Tuesday, 17 January 2023 09:14

By Ollie Heptinsall, local democracy reporter

Exeter Civic Centre (image courtesy: Google Maps)

Admin error delays meeting

An important Exeter planning meeting has been postponed after the city council failed to tell objectors it was taking place.

Three major applications were due to be considered by the planning committee on Monday evening [16 January], including one for up to 350 homes at St Bridget Nursery on Old Rydon Lane and new student accommodation on Howell Road.

Councillors were also meant to vote on a revised application for dozens of retirement apartments to replace the former Buckerell Lodge on Topsham Road, after a previous one failed last year.

However, in an email confirming the meeting’s postponement, a council officer said: “We have discovered that due to an administrative error, we did not follow our usual practice of notifying objectors that the meeting was due to take place and giving them the opportunity to speak.”

They therefore warned that “if the meeting goes ahead, any decision made is at risk of being found unsound.”

Dozens of objections have been made to each of the three applications, which councillors have been recommended to approve by planning officers.

The plan for up to 350 homes at St Bridget Nursery sets out how its horticultural and office buildings at Old Rydon Lane would be demolished, followed by a “phased construction” of housing.

Developer Waddeton Park plans 62 one-bedroom homes, 87 two-beds, 138 three-beds and 59 four-bed homes for the site, though this will be confirmed at a later date.

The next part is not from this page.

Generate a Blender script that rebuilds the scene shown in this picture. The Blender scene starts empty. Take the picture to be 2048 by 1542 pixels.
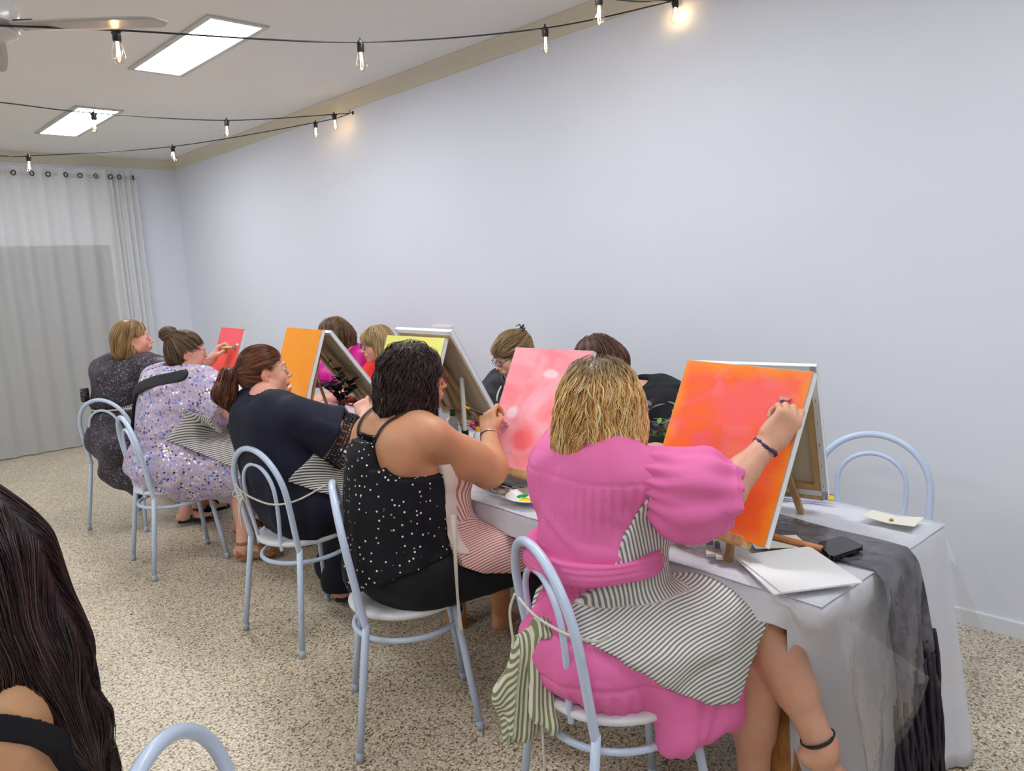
import bpy, bmesh, math, random
import numpy as np
from mathutils import Vector, Matrix
random.seed(7); RNG=np.random.default_rng(11)
COL=bpy.context.scene.collection
A=lambda *v: np.array(v,dtype=float)
def nrm(v): v=np.asarray(v,float); return v/(np.linalg.norm(v)+1e-12)
def lin(c):
    c=np.array(c,float)/255.; return tuple(np.where(c<=.04045,c/12.92,((c+.055)/1.055)**2.4))
# ---------------------------------------------------------------- materials
MATS={}
class NT:
    def __init__(s,name):
        s.m=bpy.data.materials.new(name); s.m.use_nodes=True; s.t=s.m.node_tree; s.b=s.t.nodes['Principled BSDF']; s.o=s.t.nodes['Material Output']
    def n(s,typ,**k):
        n=s.t.nodes.new(typ)
        for a,v in k.items():
            if a.startswith('i_'): n.inputs[a[2:].replace('_',' ')].default_value=v
            else: setattr(n,a,v)
        return n
    def l(s,a,b): s.t.links.new(a,b)
    def mix(s,fac,a,b,bt='MIX'):
        m=s.n('ShaderNodeMix',data_type='RGBA',blend_type=bt)
        for i,v in ((0,fac),(6,a),(7,b)):
            if hasattr(v,'is_output'): s.l(v,m.inputs[i])
            elif i==0: m.inputs[0].default_value=v
            else: m.inputs[i].default_value=(*v[:3],1)
        return m.outputs[2]
    def ramp(s,fac,stops,interp='LINEAR'):
        r=s.n('ShaderNodeValToRGB'); cr=r.color_ramp; cr.interpolation=interp
        while len(cr.elements)<len(stops): cr.elements.new(.5)
        for e,(p,c) in zip(cr.elements,stops): e.position=p; e.color=(*c[:3],1) if not np.isscalar(c) else (c,c,c,1)
        s.l(fac,r.inputs[0]); return r.outputs[0]
    def coord(s,kind='Object',scale=(1,1,1),rot=(0,0,0)):
        c=s.n('ShaderNodeTexCoord'); mp=s.n('ShaderNodeMapping'); mp.inputs['Scale'].default_value=scale; mp.inputs['Rotation'].default_value=rot
        s.l(c.outputs[kind],mp.inputs[0]); return mp.outputs[0]
    def noise(s,vec,scale,detail=3,rough=.5,out=0,dist=0):
        n=s.n('ShaderNodeTexNoise'); n.inputs['Scale'].default_value=scale; n.inputs['Detail'].default_value=detail; n.inputs['Roughness'].default_value=rough; n.inputs['Distortion'].default_value=dist
        if vec is not None: s.l(vec,n.inputs['Vector'])
        return n.outputs[out]
    def vor(s,vec,scale,out='Distance',**k):
        n=s.n('ShaderNodeTexVoronoi',**k); n.inputs['Scale'].default_value=scale; s.l(vec,n.inputs['Vector']); return n.outputs[out]
    def math(s,op,a,b=0,c=0):
        m=s.n('ShaderNodeMath',operation=op)
        for i,v in enumerate((a,b,c)):
            if hasattr(v,'is_output'): s.l(v,m.inputs[i])
            else: m.inputs[i].default_value=v
        return m.outputs[0]
    def bump(s,h,strength=.3,dist=.01):
        b=s.n('ShaderNodeBump'); b.inputs['Strength'].default_value=strength; b.inputs['Distance'].default_value=dist
        s.l(h,b.inputs['Height']); s.l(b.outputs[0],s.b.inputs['Normal'])
    def attr(s,name,out='Fac'):
        a=s.n('ShaderNodeAttribute'); a.attribute_name=name; return a.outputs[out]
    def set(s,col=None,**k):
        if col is not None:
            if hasattr(col,'is_output'): s.l(col,s.b.inputs['Base Color'])
            else: s.b.inputs['Base Color'].default_value=(*col[:3],1)
        for a,v in k.items():
            i=s.b.inputs[a.replace('_',' ')]
            if hasattr(v,'is_output'): s.l(v,i)
            else: i.default_value=v
        return s
def pm(name,col,rough=.5,bump=None,var=0,**k):
    if name in MATS: return MATS[name]
    t=NT(name); c=lin(col)
    if var:
        nz=t.noise(t.coord(),18,4); out=t.mix(nz,tuple(x*(1-var) for x in c),tuple(min(1,x*(1+var)) for x in c)); t.set(out)
    else: t.set(c)
    t.set(Roughness=rough,**k)
    if bump: t.bump(t.noise(t.coord(),bump[0],4),bump[1],bump[2] if len(bump)>2 else .003)
    MATS[name]=t.m; return t.m
# ---------------------------------------------------------------- objects
def link(o,parent=None,loc=None):
    COL.objects.link(o)
    if parent is not None: o.parent=parent
    if loc is not None: o.location=loc
    return o
def tag(o,label,cat,group=None,kind=None):
    if label: o['label']=label
    if cat: o['category']=cat
    if group: o['group']=group
    if kind: o['kind']=kind
    return o
def empty(name,loc=(0,0,0),rz=0,**k):
    o=bpy.data.objects.new(name,None); COL.objects.link(o); o.location=loc; o.rotation_euler=(0,0,rz); o.empty_display_size=.1
    if k: tag(o,k.get('label'),k.get('cat'),k.get('group'),k.get('kind'))
    return o
def mesh_np(name,V,F,mat=None,parent=None,smooth=True,attrs=None,mats=None,midx=None):
    """V (n,3); F (m,3|4) int array or list of polys"""
    me=bpy.data.meshes.new(name)
    V=np.asarray(V,np.float32)
    if isinstance(F,np.ndarray) and F.ndim==2:
        k=F.shape[1]; me.vertices.add(len(V)); me.vertices.foreach_set('co',V.ravel())
        me.loops.add(F.size); me.loops.foreach_set('vertex_index',F.astype(np.int32).ravel())
        me.polygons.add(len(F)); me.polygons.foreach_set('loop_start',np.arange(0,F.size,k,dtype=np.int32))
        me.update(calc_edges=True)
    else:
        me.from_pydata([tuple(map(float,v)) for v in V],[],[tuple(int(i) for i in f) for f in F]); me.update()
    if smooth: me.polygons.foreach_set('use_smooth',np.ones(len(me.polygons),bool))
    for m in (mats or ([mat] if mat else [])): me.materials.append(m)
    if midx is not None: me.polygons.foreach_set('material_index',np.asarray(midx,np.int32))
    for n,v in (attrs or {}).items():
        a=me.attributes.new(n,'FLOAT','POINT'); a.data.foreach_set('value',np.asarray(v,np.float32))
    me.update()
    o=bpy.data.objects.new(name,me); COL.objects.link(o)
    if parent is not None: o.parent=parent
    return o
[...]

Just over a third of the properties would be classed as ‘affordable’ – typically defined as up to 80 per cent of market rates.

At the Buckerell Lodge site, developer McCarthy Stone wants to demolish existing buildings and construct a retirement complex with 62 apartments and associated facilities.

The firm’s previous application failed at the start of last year, with reasons for refusal including that it was an “unduly large, unsympathetic and poorly designed form of development,” along with causing an “unnecessary” loss of protected trees and no contribution towards affordable housing.

Meanwhile, the proposal for Howell Road is to demolish an existing garage on the site and build four flats of purpose-built student accommodation, consisting of two seven-bed units and two six-bed units to give a total of 26 bed spaces.

A new meeting date is to be arranged.